Do you follow Joe Ross's way of identifying trends
He's published several different ways of identifying trends, in various books, over the decades, and I can never remember which is which, now.
One of Jack Schwager's interviewees describes, in one of the
Market Wizards books, a neat way of identifying a trend, the spirit of which - if not the exact technique - rather encapsulates my own attitude to them: print off the chart on your screen, pin it on your wall and stand ten feet away from it - if you can see a clear trend at that distance, then there is one; if you can't, there probably isn't.
(You can also identify trends for potential Ross-hook-entry purposes by indicators, if you wish. An example: bearing in mind that a trend exists only within a specific time-frame, and that it's normal for an instrument to be trending in one direction within any specified time-frame while either ranging or even trending in the opposite direction in a different time-frame, draw 15-period and 50-period simple moving averages - if the fast one is above the slow one
and both are rising then there's an uptrend within that time-frame; if the fast one is below the slower one
and both are falling then there's a downtrend within that time-frame; if neither applies, then there isn't a trend within that time-frame. And you can even substitute the addition of a "higher time-frame" by adding 60-period and 200-period averages and looking at those two as well, thereby taking only trades that are also in accordance with the "higher time-frame trend", but doing it all on one chart - that's a perfectly workable substitute for the method recommended by Marcel Link in his classic book
High Probability Trading. Ultimately, though, one can take this too far: the more "confirmations" you require, of course, the lower your trading-frequency becomes, albeit with a higher overall strike-rate.)

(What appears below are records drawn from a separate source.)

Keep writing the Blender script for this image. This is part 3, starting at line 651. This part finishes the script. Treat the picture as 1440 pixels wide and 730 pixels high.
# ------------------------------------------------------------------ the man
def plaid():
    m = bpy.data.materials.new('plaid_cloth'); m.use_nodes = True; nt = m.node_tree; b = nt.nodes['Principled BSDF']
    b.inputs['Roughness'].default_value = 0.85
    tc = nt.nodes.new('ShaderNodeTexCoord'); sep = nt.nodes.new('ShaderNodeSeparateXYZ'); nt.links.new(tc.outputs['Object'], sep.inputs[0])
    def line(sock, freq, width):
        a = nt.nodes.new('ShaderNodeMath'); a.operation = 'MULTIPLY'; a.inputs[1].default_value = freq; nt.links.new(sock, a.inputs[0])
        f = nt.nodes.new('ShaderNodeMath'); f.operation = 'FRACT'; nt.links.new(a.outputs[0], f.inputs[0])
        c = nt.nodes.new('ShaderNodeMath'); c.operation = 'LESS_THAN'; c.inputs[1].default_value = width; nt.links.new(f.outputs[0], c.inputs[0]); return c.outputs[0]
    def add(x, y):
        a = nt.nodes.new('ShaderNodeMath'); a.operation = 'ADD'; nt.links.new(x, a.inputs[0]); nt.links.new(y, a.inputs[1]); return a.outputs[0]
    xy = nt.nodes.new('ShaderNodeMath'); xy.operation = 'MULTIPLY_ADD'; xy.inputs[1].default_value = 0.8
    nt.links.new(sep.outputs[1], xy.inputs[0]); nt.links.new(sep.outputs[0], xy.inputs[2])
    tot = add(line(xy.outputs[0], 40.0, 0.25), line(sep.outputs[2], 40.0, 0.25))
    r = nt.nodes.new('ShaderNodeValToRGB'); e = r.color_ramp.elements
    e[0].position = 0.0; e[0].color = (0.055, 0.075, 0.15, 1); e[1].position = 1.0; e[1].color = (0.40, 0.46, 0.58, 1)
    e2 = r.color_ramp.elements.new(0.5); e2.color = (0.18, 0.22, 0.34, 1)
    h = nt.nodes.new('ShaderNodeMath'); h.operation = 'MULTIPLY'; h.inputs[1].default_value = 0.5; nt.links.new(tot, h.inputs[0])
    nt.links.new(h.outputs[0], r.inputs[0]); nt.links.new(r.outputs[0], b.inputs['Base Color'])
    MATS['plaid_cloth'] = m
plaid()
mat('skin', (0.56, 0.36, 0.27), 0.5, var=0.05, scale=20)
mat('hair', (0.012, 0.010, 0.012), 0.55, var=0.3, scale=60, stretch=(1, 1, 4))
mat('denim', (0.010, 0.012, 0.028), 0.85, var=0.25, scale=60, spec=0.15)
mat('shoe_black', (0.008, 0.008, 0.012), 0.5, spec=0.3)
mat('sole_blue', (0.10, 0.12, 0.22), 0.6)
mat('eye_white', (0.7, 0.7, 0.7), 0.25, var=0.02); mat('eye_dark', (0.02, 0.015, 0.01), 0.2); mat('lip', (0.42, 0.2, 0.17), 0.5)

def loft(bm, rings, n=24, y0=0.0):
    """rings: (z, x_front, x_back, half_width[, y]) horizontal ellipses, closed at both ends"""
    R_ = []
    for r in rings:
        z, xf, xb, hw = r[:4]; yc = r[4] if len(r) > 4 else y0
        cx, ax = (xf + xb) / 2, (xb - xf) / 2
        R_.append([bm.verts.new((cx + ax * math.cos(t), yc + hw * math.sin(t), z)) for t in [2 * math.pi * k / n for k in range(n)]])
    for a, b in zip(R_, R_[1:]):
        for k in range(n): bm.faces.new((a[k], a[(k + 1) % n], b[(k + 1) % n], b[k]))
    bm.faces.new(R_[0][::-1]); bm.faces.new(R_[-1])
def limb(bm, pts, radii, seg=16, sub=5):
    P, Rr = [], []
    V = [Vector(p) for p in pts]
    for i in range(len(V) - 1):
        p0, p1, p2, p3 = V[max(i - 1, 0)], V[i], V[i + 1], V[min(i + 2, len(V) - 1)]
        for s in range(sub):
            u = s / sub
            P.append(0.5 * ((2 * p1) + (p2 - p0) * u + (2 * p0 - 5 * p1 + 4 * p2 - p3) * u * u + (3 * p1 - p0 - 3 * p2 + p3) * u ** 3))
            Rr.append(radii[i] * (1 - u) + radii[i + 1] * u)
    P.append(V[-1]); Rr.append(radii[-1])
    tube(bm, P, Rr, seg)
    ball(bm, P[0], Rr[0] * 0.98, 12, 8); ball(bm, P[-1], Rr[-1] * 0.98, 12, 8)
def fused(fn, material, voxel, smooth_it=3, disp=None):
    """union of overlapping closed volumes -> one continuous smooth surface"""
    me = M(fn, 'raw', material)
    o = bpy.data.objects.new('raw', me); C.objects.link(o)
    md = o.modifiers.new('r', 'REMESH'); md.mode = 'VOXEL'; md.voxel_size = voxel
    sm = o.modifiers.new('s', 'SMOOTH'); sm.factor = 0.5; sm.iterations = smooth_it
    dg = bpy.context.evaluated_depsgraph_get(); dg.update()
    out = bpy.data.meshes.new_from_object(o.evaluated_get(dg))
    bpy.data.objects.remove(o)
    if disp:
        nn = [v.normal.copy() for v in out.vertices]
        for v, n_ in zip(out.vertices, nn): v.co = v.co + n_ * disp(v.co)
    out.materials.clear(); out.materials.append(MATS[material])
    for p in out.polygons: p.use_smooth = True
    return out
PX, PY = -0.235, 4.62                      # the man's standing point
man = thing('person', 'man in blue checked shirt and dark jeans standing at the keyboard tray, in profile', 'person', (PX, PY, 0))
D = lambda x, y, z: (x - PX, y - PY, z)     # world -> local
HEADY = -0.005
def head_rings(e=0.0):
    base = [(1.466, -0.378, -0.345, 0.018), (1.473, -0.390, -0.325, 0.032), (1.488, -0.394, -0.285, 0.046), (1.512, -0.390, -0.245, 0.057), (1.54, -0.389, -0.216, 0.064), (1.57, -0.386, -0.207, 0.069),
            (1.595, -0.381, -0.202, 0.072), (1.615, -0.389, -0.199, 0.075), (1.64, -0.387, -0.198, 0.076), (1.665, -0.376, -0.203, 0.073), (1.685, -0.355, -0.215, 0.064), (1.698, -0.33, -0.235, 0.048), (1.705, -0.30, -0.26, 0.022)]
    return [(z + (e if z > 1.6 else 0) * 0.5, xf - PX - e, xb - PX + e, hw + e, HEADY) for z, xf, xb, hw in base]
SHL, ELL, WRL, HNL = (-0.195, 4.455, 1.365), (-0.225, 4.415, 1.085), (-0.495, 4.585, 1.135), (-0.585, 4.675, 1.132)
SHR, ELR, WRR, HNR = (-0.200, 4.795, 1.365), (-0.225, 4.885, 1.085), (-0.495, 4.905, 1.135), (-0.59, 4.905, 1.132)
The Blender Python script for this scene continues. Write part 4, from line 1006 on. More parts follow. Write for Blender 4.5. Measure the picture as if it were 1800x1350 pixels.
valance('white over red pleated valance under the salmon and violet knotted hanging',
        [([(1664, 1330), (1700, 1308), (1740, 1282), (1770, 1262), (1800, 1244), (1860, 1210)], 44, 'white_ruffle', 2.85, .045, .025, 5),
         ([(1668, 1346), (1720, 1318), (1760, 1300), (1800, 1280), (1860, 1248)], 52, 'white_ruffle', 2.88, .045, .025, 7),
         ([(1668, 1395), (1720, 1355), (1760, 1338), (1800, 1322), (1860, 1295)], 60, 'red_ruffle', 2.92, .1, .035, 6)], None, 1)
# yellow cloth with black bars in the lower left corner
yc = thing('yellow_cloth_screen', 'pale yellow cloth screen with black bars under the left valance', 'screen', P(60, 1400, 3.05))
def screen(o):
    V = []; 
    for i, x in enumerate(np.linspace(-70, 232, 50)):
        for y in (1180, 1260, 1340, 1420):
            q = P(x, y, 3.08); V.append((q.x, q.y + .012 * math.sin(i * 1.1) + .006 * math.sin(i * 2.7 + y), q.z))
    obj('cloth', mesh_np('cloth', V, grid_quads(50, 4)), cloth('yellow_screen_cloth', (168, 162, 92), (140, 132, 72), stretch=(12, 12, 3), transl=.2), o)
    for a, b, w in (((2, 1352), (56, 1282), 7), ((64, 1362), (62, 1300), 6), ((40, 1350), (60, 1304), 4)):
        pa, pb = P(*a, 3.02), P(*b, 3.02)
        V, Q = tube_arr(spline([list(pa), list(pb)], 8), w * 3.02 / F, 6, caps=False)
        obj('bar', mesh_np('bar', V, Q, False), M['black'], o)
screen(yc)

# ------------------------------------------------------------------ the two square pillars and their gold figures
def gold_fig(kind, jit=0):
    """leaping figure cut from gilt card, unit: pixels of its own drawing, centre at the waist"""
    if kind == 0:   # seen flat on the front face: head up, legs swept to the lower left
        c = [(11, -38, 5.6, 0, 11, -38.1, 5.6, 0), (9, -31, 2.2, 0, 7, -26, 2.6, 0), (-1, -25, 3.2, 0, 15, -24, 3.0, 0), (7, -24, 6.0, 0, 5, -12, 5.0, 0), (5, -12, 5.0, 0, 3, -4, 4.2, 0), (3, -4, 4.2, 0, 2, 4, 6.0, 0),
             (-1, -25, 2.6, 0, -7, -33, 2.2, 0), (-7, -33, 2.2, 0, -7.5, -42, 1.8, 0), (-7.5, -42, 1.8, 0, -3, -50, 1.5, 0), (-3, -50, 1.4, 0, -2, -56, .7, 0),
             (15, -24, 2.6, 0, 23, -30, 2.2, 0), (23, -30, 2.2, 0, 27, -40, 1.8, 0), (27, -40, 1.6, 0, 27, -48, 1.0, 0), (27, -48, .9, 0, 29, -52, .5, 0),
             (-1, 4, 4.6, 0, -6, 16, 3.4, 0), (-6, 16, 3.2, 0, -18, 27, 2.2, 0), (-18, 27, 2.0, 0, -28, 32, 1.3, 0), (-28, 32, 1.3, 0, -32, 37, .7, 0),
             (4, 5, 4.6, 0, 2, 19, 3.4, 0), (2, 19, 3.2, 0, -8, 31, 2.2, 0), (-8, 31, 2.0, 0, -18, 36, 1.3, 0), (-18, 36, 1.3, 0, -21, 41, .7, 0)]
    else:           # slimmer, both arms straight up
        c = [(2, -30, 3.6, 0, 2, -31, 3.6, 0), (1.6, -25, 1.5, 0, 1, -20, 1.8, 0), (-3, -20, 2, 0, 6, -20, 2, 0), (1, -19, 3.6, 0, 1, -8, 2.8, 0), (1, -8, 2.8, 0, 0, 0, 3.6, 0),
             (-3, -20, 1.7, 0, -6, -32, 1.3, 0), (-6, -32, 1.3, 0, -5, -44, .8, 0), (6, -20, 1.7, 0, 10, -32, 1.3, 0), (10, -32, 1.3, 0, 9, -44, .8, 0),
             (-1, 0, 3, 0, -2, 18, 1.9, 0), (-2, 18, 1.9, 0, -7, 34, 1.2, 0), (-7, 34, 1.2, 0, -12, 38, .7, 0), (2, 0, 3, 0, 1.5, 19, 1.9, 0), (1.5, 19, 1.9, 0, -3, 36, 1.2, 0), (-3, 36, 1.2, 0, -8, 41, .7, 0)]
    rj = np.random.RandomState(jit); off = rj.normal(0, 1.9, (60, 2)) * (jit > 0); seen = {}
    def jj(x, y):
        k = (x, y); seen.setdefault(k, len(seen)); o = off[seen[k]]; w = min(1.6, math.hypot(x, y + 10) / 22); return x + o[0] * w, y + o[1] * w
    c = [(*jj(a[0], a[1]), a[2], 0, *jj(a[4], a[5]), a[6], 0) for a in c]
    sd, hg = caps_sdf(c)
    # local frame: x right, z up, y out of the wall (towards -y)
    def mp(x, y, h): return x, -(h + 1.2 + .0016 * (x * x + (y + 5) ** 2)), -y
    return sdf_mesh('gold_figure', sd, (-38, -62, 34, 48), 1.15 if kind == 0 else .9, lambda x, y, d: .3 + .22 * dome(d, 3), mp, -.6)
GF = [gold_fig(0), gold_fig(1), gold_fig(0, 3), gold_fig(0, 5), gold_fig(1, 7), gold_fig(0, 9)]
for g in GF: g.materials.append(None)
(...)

and his congestion areas while trading hooks?
I avoid trading hooks in congestion, certainly.
And I close trades that run into congestion (I can always re-open the position later, which I then think of as a Volman-style "box breakout").
(page 58 for example at point R- not sure if you have his book).
I do - but not here: my copy is actually in another country at the moment, sorry!
I don't think it's necessary to follow Ross's (or anyone else's) definition of "congestion" to the letter, anyway (I know he describes it in accordance with numbers of bars, and differentiates between "congestion" and "consolidation" this way, too), as long as you know congestion/consolidation when you see them - but this isn't too difficult?
Sorry, probably not a particularly helpful response.